**REQUIRED TASK:** Determine how many lines include "from". Give the number and nothing else.

**RECORDED INFORMATION:**
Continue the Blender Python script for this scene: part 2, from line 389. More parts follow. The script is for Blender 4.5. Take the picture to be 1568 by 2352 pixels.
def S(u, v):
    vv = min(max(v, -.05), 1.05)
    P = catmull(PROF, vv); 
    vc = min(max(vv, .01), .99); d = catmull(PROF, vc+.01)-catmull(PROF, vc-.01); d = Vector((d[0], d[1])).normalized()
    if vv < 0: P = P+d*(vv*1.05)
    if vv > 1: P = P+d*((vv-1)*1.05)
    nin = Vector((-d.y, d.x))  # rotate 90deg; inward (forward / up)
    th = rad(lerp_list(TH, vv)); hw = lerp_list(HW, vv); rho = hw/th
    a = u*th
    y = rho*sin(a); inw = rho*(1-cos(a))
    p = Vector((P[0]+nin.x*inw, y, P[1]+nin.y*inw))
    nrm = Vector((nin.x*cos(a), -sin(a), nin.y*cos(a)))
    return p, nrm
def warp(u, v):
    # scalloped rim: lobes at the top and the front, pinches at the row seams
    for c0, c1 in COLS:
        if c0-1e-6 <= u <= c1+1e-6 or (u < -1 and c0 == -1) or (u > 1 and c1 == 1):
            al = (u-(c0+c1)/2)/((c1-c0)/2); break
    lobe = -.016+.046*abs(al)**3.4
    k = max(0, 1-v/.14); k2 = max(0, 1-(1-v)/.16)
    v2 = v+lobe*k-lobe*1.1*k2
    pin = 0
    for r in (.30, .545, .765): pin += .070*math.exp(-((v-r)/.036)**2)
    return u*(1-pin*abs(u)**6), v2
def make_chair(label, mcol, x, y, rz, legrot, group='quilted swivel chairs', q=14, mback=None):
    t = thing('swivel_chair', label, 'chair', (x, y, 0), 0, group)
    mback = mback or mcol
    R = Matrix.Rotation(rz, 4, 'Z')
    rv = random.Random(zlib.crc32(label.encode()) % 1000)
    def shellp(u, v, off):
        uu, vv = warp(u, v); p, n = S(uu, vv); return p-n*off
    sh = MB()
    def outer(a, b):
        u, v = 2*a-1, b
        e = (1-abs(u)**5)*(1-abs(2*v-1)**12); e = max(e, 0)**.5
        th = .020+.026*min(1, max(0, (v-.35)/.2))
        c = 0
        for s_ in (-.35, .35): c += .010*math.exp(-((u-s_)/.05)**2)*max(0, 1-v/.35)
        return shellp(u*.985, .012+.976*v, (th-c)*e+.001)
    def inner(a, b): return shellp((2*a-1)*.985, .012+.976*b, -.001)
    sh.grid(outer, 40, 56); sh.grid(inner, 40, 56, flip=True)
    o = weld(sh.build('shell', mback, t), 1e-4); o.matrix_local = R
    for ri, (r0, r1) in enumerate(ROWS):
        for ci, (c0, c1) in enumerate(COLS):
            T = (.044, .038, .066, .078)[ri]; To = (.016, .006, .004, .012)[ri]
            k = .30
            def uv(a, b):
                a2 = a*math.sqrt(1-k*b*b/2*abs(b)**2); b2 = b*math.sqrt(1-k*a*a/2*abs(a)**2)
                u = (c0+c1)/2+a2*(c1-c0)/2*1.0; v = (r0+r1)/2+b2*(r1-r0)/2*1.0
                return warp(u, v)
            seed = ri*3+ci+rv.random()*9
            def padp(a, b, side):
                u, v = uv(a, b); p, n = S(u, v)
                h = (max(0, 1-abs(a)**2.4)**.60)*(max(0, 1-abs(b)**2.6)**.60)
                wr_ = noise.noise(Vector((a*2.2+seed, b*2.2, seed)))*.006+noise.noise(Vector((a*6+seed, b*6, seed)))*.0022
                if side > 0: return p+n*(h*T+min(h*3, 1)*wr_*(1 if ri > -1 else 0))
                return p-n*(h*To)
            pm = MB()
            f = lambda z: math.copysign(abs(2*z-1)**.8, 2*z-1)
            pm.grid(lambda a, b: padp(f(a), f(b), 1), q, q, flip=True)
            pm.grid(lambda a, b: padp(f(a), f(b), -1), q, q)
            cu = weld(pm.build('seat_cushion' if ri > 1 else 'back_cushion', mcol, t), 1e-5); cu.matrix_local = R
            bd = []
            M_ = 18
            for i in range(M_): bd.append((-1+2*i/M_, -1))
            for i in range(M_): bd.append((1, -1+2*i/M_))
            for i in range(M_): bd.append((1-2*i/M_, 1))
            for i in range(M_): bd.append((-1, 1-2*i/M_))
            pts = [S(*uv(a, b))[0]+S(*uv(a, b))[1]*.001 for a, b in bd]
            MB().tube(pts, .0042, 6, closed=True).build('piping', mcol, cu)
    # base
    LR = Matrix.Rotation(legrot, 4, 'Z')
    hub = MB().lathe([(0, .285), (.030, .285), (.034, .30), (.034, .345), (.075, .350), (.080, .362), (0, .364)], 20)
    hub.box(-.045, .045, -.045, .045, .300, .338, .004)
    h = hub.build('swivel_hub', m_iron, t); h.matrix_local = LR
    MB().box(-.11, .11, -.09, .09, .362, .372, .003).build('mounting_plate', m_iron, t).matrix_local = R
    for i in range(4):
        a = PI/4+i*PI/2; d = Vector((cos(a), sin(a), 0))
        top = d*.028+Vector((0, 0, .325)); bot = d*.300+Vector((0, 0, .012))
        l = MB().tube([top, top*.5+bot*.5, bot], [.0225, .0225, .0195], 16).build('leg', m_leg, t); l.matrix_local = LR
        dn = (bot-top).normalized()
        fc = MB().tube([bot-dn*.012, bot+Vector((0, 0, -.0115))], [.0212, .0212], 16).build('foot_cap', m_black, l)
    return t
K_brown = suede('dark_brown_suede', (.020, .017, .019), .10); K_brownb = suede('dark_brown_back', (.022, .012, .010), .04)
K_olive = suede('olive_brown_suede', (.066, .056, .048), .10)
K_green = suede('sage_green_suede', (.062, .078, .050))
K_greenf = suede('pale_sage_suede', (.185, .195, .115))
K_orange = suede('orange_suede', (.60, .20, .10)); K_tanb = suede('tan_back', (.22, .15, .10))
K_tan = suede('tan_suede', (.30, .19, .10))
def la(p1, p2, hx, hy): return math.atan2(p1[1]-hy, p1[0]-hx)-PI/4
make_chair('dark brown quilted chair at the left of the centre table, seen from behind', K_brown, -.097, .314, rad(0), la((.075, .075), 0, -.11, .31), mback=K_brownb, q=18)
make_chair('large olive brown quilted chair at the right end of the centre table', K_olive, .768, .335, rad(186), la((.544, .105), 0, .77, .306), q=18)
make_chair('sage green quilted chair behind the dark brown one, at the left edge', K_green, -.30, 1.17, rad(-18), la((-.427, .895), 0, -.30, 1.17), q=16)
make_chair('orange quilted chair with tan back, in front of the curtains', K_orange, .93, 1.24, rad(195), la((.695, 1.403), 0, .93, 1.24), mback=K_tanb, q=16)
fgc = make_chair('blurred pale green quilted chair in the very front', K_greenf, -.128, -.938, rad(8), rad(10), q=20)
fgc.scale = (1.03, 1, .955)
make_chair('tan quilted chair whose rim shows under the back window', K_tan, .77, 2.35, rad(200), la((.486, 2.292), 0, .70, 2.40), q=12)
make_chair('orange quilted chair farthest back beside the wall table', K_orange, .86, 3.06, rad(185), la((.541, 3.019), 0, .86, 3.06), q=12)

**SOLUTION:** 2